Gather all lines in the data that hold the string "picture".

# Input records
## start

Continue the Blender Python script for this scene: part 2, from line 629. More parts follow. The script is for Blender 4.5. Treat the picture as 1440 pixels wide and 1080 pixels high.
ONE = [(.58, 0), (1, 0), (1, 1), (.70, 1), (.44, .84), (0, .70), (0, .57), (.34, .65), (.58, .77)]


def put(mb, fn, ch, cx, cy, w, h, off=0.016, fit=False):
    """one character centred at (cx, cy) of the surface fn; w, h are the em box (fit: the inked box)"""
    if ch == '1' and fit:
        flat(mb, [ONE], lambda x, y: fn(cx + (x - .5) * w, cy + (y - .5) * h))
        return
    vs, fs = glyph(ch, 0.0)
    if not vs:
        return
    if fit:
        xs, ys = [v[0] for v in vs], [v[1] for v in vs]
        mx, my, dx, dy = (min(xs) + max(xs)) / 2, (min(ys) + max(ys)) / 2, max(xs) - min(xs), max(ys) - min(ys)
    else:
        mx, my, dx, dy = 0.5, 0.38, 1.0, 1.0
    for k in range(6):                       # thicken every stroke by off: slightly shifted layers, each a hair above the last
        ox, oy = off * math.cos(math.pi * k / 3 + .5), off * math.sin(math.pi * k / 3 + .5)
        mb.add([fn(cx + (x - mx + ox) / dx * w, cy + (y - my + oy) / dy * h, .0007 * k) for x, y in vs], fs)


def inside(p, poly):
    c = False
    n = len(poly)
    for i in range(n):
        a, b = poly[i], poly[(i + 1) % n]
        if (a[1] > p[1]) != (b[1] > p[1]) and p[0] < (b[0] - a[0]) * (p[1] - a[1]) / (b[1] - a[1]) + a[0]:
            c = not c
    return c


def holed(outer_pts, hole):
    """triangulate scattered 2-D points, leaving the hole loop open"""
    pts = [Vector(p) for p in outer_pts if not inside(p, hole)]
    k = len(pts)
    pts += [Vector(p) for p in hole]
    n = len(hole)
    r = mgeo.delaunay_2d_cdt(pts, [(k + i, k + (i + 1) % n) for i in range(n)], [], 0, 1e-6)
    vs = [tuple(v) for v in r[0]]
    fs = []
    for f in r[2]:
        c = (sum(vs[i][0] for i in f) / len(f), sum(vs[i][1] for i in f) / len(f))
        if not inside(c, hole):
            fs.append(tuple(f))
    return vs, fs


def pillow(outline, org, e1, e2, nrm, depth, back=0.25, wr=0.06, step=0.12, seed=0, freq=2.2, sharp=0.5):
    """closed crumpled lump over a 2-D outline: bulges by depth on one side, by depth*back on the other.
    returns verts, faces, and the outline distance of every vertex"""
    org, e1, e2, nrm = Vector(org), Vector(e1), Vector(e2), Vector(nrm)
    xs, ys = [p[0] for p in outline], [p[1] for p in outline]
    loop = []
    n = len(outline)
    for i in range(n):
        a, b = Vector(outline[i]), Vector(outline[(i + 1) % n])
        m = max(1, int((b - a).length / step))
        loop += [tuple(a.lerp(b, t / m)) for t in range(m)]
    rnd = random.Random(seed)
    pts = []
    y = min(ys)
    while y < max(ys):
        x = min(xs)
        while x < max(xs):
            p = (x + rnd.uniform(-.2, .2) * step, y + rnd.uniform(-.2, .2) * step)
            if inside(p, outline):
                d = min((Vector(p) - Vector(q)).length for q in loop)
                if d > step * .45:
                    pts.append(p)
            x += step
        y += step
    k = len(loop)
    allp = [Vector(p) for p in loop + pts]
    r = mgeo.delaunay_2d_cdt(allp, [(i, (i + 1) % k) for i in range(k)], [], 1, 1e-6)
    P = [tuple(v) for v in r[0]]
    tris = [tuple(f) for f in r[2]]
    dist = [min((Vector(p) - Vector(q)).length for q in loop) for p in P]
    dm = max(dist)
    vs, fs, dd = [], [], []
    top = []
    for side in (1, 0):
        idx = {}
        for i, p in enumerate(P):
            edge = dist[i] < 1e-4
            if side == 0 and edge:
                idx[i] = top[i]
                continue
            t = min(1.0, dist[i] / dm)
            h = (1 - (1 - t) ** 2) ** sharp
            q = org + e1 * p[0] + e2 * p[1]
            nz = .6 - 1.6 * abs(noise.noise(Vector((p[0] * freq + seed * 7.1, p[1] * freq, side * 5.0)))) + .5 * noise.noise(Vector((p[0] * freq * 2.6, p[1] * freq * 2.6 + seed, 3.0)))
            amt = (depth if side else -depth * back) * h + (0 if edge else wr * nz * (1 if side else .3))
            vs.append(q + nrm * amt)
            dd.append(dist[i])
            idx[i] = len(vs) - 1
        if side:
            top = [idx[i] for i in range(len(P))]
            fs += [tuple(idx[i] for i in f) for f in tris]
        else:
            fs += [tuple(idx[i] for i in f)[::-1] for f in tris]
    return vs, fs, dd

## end
## start

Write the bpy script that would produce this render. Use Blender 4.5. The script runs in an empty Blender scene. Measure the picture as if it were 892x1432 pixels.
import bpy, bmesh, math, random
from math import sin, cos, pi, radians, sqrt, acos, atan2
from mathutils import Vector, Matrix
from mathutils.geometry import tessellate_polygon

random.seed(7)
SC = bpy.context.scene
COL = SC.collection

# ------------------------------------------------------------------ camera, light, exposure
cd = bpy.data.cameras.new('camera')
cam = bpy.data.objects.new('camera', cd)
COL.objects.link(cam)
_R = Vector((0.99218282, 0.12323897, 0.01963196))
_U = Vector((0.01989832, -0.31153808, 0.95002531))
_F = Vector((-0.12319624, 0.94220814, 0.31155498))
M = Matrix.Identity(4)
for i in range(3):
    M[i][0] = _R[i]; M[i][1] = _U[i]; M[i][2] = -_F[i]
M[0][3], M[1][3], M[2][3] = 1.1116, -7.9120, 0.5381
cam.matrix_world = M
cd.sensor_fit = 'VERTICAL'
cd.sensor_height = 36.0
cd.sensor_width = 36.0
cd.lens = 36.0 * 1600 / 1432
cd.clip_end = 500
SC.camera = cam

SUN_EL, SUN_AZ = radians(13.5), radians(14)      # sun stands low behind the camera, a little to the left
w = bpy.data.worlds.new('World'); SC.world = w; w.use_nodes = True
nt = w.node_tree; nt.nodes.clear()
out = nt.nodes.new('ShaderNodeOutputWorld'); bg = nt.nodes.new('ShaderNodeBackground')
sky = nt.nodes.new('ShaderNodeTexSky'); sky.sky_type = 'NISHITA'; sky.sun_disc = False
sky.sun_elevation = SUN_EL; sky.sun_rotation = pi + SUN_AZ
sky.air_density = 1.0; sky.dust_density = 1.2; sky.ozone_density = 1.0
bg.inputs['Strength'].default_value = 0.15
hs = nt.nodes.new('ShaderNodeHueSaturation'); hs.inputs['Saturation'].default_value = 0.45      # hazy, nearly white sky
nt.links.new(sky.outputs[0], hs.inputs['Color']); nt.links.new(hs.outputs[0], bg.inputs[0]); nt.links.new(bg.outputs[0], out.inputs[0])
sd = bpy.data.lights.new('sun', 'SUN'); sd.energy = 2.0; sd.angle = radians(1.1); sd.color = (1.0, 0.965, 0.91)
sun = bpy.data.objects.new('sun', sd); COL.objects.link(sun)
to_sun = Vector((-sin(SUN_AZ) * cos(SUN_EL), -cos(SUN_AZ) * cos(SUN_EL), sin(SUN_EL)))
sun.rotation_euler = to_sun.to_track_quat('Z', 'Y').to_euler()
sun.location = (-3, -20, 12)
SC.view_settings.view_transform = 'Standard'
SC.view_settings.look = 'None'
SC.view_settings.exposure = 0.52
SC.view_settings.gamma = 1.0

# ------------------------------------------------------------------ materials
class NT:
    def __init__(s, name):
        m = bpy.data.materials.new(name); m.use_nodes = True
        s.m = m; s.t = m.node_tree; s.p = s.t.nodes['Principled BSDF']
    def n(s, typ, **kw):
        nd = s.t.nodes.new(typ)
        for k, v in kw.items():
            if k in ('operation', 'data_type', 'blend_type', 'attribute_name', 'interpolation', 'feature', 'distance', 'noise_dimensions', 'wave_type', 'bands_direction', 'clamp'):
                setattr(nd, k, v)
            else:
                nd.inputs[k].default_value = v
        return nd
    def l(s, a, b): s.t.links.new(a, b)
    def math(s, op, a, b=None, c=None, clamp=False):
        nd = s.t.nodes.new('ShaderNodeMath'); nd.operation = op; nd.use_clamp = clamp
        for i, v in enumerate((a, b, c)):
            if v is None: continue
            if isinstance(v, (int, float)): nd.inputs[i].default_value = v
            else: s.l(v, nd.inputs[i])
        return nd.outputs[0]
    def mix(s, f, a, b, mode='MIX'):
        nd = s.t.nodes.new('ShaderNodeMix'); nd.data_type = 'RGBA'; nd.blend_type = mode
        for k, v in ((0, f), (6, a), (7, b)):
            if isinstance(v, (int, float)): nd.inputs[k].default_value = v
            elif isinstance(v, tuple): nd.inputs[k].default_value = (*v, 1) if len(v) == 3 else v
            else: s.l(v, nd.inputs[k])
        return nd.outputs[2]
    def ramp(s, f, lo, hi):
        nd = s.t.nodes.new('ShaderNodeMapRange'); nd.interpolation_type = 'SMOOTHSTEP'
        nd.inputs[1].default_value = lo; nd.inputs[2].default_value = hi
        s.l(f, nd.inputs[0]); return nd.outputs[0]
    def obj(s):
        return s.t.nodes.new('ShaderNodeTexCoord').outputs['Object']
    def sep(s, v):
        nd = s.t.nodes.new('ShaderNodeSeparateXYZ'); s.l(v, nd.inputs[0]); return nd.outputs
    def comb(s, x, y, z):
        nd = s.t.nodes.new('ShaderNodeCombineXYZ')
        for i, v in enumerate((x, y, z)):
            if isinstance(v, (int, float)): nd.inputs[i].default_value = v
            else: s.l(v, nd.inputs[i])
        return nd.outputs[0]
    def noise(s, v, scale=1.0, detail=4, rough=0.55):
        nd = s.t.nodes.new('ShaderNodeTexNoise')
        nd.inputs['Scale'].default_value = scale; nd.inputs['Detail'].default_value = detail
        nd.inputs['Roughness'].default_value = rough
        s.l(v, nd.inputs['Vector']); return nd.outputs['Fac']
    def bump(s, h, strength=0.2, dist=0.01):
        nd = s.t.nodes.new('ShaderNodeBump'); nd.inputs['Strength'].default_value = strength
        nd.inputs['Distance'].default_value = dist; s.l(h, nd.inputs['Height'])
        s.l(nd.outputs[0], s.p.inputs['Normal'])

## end
## start

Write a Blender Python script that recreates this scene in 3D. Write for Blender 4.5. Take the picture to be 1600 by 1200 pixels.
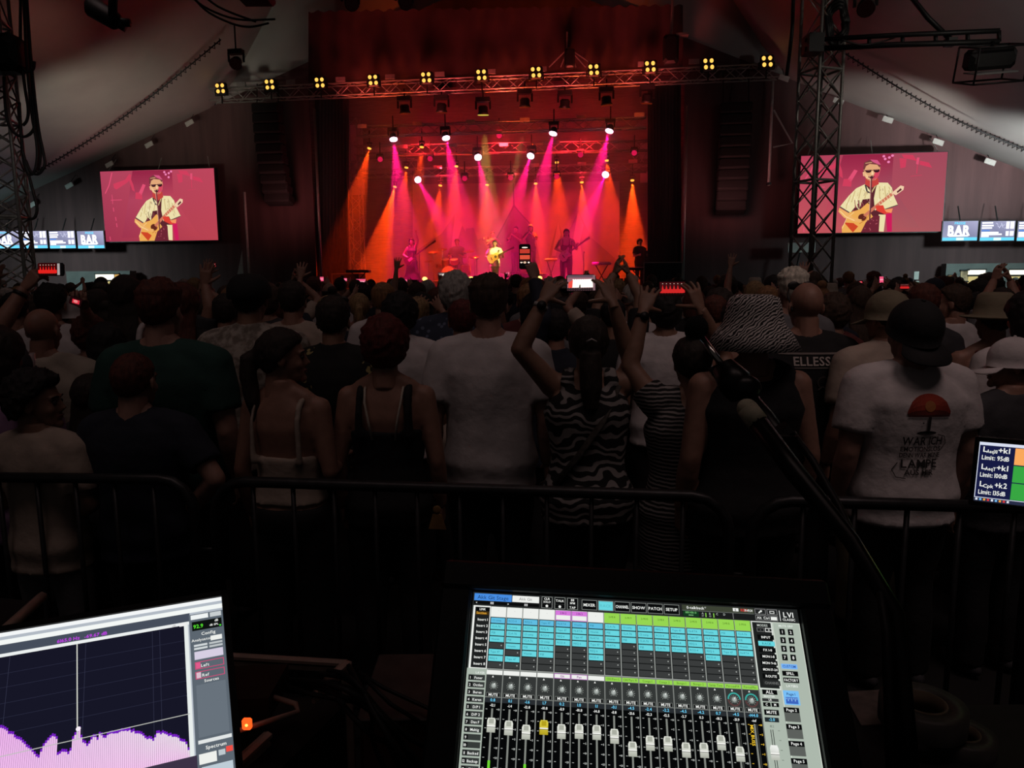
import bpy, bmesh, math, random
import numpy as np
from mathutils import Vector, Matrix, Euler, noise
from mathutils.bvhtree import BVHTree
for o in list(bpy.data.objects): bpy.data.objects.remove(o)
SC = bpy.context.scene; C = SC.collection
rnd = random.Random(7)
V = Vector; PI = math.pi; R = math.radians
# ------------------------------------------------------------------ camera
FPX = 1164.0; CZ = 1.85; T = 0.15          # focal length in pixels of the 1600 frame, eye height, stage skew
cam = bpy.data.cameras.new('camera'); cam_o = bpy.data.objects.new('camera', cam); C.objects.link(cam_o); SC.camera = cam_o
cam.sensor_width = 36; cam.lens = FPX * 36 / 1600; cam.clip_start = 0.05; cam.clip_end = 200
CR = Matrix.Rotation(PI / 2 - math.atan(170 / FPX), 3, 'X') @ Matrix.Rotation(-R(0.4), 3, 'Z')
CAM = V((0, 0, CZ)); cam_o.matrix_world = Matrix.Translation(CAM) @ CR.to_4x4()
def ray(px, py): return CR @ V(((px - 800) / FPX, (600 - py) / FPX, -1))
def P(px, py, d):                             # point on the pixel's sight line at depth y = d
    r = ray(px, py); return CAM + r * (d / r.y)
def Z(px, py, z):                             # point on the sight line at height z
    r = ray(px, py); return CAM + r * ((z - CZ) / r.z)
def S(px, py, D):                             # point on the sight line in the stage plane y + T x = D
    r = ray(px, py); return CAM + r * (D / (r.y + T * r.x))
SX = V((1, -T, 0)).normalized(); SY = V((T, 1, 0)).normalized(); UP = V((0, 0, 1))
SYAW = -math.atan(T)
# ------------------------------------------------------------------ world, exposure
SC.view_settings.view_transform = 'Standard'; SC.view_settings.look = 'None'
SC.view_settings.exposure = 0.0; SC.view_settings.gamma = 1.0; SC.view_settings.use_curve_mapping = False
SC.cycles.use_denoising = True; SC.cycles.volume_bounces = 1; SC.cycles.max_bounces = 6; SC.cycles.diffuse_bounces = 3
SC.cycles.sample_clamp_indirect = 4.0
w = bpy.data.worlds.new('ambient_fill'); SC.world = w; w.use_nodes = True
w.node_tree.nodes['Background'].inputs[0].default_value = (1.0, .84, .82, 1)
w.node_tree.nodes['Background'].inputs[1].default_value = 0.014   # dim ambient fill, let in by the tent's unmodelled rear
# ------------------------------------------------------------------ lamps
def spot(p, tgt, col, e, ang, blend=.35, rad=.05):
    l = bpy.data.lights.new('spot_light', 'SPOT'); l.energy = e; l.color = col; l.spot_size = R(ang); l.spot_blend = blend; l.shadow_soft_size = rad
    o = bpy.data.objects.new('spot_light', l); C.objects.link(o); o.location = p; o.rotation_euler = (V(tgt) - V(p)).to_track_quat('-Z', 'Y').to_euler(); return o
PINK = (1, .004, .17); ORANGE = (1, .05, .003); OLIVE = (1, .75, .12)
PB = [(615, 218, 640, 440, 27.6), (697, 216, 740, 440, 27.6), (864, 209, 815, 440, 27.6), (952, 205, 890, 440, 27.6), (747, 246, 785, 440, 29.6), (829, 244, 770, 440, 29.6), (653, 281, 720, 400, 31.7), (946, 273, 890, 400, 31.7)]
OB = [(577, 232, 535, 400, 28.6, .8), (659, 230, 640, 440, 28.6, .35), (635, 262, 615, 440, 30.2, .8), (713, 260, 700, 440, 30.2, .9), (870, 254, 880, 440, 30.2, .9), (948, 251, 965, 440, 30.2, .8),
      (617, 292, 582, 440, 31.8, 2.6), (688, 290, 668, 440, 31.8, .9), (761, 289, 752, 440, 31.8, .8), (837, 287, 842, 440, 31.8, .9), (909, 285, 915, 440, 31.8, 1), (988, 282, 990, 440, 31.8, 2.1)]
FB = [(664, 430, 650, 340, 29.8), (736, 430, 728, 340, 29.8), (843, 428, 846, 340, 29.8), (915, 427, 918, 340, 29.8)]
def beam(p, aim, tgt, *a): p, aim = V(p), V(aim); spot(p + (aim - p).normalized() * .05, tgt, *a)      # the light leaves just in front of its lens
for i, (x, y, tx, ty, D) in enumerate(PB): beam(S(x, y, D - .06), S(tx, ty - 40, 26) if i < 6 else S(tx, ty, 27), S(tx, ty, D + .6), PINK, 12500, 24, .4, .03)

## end

# Response to the task
Continue the Blender Python script for this scene: part 2, from line 629. More parts follow. The script is for Blender 4.5. Treat the picture as 1440 pixels wide and 1080 pixels high.
Write the bpy script that would produce this render. Use Blender 4.5. The script runs in an empty Blender scene. Measure the picture as if it were 892x1432 pixels.
Write a Blender Python script that recreates this scene in 3D. Write for Blender 4.5. Take the picture to be 1600 by 1200 pixels.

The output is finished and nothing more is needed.